Poco male: tra le leccornie servite nell’attiguo wine bar, meno impegnativo ma altrettanto qualitativamente valido, ci sono dei salumi stupendi. Marco ci fa assaggiare tre abruzzesi da urlo: la mortadella di Campotosto, una salsiccia di fegato che non si può descrivere a parole se non attraverso la compulsività che potrebbe generare se fosse a disposizione ad libitum e una ventricina leggermente piccante servita su una fetta di pane. Memorabili.
E a proposito di memorabile, abbiamo l’occasione di assaggiare un vino del tutto sui generis: fratello del più noto Solaria Jonica, il Ferrari 49 – dove 49 sta per 1949! – è un primitivo, di un’integrità incredibile per l’età, che ci viene descritto da Merighi come un elisir dalle proprietà quasi magiche. E’ austero, lunghissimo, indimenticabile.

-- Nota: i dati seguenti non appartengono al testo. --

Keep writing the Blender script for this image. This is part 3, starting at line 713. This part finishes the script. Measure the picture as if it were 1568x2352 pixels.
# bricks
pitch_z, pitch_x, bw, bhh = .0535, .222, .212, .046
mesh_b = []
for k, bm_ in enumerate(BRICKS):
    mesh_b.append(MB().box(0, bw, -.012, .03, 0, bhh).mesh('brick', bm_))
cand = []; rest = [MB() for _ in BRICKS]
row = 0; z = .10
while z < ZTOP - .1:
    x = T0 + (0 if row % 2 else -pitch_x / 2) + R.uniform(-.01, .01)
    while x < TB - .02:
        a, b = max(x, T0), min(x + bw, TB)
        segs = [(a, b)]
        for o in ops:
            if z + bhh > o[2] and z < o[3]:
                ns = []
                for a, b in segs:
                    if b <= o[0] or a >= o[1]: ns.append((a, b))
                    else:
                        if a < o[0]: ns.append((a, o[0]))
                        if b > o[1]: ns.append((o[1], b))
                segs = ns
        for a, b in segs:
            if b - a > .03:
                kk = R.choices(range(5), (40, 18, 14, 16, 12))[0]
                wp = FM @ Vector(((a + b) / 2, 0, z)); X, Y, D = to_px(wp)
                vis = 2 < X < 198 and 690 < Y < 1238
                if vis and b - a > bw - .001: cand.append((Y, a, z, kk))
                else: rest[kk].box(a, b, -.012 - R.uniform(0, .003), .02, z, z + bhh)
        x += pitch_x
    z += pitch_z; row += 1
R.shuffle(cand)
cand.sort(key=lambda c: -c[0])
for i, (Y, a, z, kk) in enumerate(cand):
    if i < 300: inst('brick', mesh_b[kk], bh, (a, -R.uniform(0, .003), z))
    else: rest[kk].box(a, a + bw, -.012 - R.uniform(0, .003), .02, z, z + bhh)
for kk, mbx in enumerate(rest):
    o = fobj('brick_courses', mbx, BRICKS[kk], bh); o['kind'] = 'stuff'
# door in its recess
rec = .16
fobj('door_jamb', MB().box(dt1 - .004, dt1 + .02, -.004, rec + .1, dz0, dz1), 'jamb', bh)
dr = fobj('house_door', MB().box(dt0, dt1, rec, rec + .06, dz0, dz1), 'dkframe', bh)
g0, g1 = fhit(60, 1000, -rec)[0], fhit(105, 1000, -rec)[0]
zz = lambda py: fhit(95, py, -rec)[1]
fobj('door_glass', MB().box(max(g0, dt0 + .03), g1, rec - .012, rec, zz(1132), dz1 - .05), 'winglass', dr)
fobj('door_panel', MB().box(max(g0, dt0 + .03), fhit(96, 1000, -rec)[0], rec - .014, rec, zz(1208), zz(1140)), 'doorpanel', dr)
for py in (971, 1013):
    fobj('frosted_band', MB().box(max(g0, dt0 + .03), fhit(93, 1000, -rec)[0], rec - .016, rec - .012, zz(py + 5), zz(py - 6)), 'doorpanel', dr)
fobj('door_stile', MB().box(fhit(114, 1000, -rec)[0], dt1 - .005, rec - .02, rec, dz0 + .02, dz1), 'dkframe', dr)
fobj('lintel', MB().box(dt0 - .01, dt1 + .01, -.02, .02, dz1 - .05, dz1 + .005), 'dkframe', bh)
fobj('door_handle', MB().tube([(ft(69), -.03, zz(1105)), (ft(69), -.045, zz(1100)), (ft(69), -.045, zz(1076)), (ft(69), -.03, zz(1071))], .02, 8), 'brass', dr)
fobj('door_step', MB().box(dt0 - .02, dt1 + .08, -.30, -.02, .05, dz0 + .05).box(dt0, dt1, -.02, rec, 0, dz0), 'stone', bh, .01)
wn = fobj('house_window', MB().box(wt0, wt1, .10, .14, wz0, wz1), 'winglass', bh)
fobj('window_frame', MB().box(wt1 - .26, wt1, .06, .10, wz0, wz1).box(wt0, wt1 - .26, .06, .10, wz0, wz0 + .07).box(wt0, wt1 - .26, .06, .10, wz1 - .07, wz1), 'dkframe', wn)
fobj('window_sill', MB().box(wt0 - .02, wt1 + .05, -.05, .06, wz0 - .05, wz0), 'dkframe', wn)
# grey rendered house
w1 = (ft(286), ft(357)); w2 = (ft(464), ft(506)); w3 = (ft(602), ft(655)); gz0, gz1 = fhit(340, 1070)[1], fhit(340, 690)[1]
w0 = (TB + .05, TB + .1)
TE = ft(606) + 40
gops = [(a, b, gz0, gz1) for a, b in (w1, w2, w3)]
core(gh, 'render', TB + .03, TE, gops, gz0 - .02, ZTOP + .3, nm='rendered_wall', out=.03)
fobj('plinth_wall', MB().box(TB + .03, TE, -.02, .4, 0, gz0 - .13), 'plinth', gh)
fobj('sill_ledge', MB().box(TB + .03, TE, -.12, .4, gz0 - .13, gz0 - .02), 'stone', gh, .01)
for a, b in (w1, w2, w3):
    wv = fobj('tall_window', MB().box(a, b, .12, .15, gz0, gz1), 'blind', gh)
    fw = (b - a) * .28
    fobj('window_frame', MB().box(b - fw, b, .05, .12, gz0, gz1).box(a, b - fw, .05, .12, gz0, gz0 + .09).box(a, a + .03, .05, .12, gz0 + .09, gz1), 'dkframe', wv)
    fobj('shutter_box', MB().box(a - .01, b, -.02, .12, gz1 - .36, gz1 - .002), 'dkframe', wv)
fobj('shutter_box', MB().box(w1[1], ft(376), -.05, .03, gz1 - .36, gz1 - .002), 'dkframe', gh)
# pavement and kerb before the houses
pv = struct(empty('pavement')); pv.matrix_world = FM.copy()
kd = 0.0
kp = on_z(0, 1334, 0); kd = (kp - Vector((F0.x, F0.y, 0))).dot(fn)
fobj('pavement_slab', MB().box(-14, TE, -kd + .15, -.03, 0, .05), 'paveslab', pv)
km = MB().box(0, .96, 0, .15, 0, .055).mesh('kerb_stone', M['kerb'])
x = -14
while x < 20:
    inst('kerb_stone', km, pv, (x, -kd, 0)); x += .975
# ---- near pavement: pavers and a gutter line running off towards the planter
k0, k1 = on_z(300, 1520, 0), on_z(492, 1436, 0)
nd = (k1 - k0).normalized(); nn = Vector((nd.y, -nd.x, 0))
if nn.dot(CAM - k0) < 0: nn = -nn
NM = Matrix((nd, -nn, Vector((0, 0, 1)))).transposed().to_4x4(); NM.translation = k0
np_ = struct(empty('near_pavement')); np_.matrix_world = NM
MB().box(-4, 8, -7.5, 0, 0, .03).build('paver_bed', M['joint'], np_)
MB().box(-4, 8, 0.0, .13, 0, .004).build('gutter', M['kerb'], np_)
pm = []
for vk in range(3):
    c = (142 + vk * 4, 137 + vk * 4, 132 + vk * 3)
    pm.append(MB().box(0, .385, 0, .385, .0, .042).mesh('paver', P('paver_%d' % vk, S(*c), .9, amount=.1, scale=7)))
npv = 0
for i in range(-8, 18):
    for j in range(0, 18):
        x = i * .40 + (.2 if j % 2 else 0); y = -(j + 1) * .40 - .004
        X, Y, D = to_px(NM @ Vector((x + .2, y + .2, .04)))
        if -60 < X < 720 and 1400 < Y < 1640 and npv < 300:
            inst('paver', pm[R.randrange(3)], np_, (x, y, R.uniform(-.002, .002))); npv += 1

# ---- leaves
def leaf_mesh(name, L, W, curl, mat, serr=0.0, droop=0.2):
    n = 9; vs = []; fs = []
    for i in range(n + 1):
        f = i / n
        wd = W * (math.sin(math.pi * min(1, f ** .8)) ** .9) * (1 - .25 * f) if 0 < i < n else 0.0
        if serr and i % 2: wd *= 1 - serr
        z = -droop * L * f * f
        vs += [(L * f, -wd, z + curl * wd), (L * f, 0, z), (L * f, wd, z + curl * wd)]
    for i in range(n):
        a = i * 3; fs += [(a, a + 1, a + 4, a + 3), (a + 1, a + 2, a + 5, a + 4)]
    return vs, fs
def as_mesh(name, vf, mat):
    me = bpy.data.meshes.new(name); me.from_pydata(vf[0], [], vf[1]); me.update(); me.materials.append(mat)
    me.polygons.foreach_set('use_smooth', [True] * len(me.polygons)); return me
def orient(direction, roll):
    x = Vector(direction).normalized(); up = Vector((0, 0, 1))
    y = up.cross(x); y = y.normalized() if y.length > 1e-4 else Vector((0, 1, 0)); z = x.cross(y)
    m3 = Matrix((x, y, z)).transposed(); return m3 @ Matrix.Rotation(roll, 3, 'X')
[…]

Si può fare a meno di un dessert questa sera? La risposta, va da sé, viene da sola dando un’occhiata alla carta, davvero troppo invitante. Così, se i grandi bigné fritti e caramellati con salsa alle clementine, che arrivano direttamente dalla grande tradizione del Trigabolo della quale si fregiano i due soci del Don Giovanni, sono una libidine per la gola, non da meno si rivela la cassata di pomodori verdi al pepe verde, lime e coriandolo, nell’esaltante e freschissimo contrasto dolce-acido.
Irrinunciabile, a questo punto, un ottimo caffè: dato che non ci siamo risparmiati, la piccola pasticceria non arreca danno ad una linea perduta da tempo. Ma serve a qualcosa mantenersi magri?
Ce la godiamo fino in fondo, in particolare l’eccellente cucchiaino con créme-caramel, mentre sorseggiamo un infuso di achillea incredibilmente delicato e digestivo, alla fine di una serata da ricordare a lungo, in un luogo da ritrovare presto.